[Exercise requirements]
Copy out the listing that follows exactly, dropping every picture.

--- BEGIN Supplied material ---

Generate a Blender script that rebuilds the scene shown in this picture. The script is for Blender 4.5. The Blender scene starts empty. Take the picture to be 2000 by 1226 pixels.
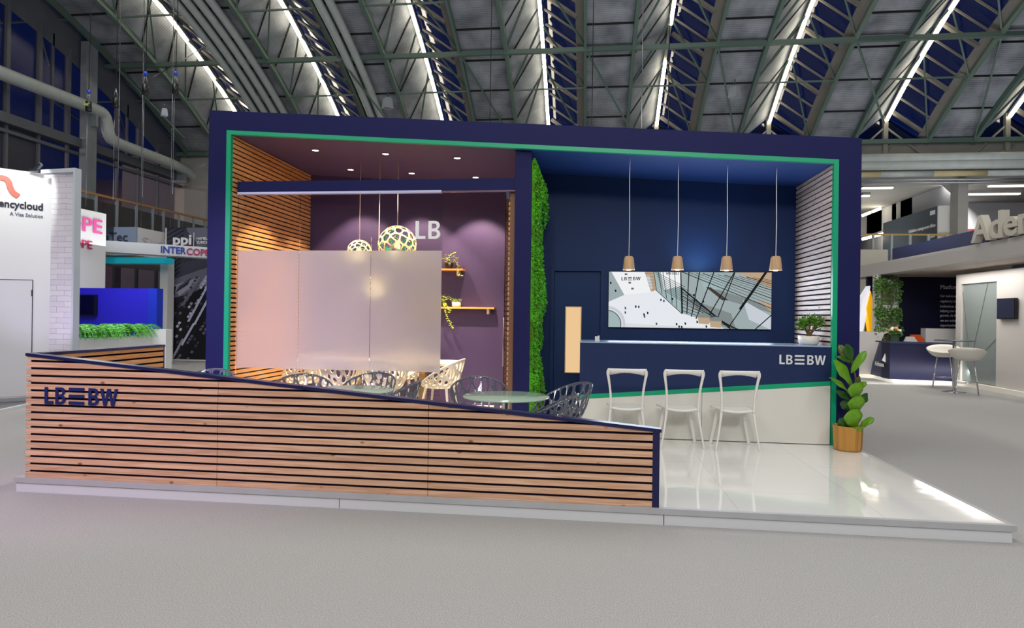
import bpy, math, random
from mathutils import Vector, Matrix
import mathutils.geometry as mg
random.seed(7)
R=math.radians
S=bpy.context.scene
COL=S.collection

# ------------------------------------------------------------------ camera
F,YAW,PIT,ROL,EYE=1240.0,.1199,.0028,.01354,1.51
_cy,_sy=math.cos(YAW),math.sin(YAW)
FW=Vector((-_sy*math.cos(PIT),_cy*math.cos(PIT),math.sin(PIT)))
_r=Vector((_cy,_sy,0)); _u=_r.cross(FW)
RT=_r*math.cos(ROL)+_u*math.sin(ROL); UP=-_r*math.sin(ROL)+_u*math.cos(ROL)
cam=bpy.data.cameras.new('camera'); co=bpy.data.objects.new('camera',cam); COL.objects.link(co)
cam.sensor_width=36; cam.lens=36*F/2000; cam.clip_start=.05; cam.clip_end=300
m=Matrix((RT,UP,-FW)).transposed().to_4x4(); m.translation=Vector((0,0,EYE)); co.matrix_world=m
S.camera=co
# ------------------------------------------------------------------ world, exposure
W=bpy.data.worlds.new('night'); S.world=W; W.use_nodes=True
W.node_tree.nodes['Background'].inputs[0].default_value=(.012,.030,.16,1)
W.node_tree.nodes['Background'].inputs[1].default_value=.34
S.view_settings.view_transform='Standard'; S.view_settings.look='None'; S.view_settings.gamma=1; S.view_settings.exposure=-0.13
try: S.view_settings.use_curve_mapping=False
except Exception: pass
# ------------------------------------------------------------------ lamps of the hall and added fill lamps
def lamp(name,kind,loc,power,color=(1,1,1),target=None,size=None,size_y=None,spot=None,blend=.5,radius=.05,spread=None):
    d=bpy.data.lights.new(name,kind); d.energy=power; d.color=color
    if kind=='AREA':
        d.shape='RECTANGLE'; d.size=size; d.size_y=size_y or size
        if spread: d.spread=spread
    else: d.shadow_soft_size=radius
    if kind=='SPOT': d.spot_size=spot; d.spot_blend=blend
    o=bpy.data.objects.new(name,d); COL.objects.link(o); o.location=loc
    if target is not None: o.rotation_euler=(Vector(target)-Vector(loc)).to_track_quat('-Z','Y').to_euler()
    return o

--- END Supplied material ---

[Output below]
Generate a Blender script that rebuilds the scene shown in this picture. The script is for Blender 4.5. The Blender scene starts empty. Take the picture to be 2000 by 1226 pixels.
import bpy, math, random
from mathutils import Vector, Matrix
import mathutils.geometry as mg
random.seed(7)
R=math.radians
S=bpy.context.scene
COL=S.collection

# ------------------------------------------------------------------ camera
F,YAW,PIT,ROL,EYE=1240.0,.1199,.0028,.01354,1.51
_cy,_sy=math.cos(YAW),math.sin(YAW)
FW=Vector((-_sy*math.cos(PIT),_cy*math.cos(PIT),math.sin(PIT)))
_r=Vector((_cy,_sy,0)); _u=_r.cross(FW)
RT=_r*math.cos(ROL)+_u*math.sin(ROL); UP=-_r*math.sin(ROL)+_u*math.cos(ROL)
cam=bpy.data.cameras.new('camera'); co=bpy.data.objects.new('camera',cam); COL.objects.link(co)
cam.sensor_width=36; cam.lens=36*F/2000; cam.clip_start=.05; cam.clip_end=300
m=Matrix((RT,UP,-FW)).transposed().to_4x4(); m.translation=Vector((0,0,EYE)); co.matrix_world=m
S.camera=co
# ------------------------------------------------------------------ world, exposure
W=bpy.data.worlds.new('night'); S.world=W; W.use_nodes=True
W.node_tree.nodes['Background'].inputs[0].default_value=(.012,.030,.16,1)
W.node_tree.nodes['Background'].inputs[1].default_value=.34
S.view_settings.view_transform='Standard'; S.view_settings.look='None'; S.view_settings.gamma=1; S.view_settings.exposure=-0.13
try: S.view_settings.use_curve_mapping=False
except Exception: pass
# ------------------------------------------------------------------ lamps of the hall and added fill lamps
def lamp(name,kind,loc,power,color=(1,1,1),target=None,size=None,size_y=None,spot=None,blend=.5,radius=.05,spread=None):
    d=bpy.data.lights.new(name,kind); d.energy=power; d.color=color
    if kind=='AREA':
        d.shape='RECTANGLE'; d.size=size; d.size_y=size_y or size
        if spread: d.spread=spread
    else: d.shadow_soft_size=radius
    if kind=='SPOT': d.spot_size=spot; d.spot_blend=blend
    o=bpy.data.objects.new(name,d); COL.objects.link(o); o.location=loc
    if target is not None: o.rotation_euler=(Vector(target)-Vector(loc)).to_track_quat('-Z','Y').to_euler()
    return o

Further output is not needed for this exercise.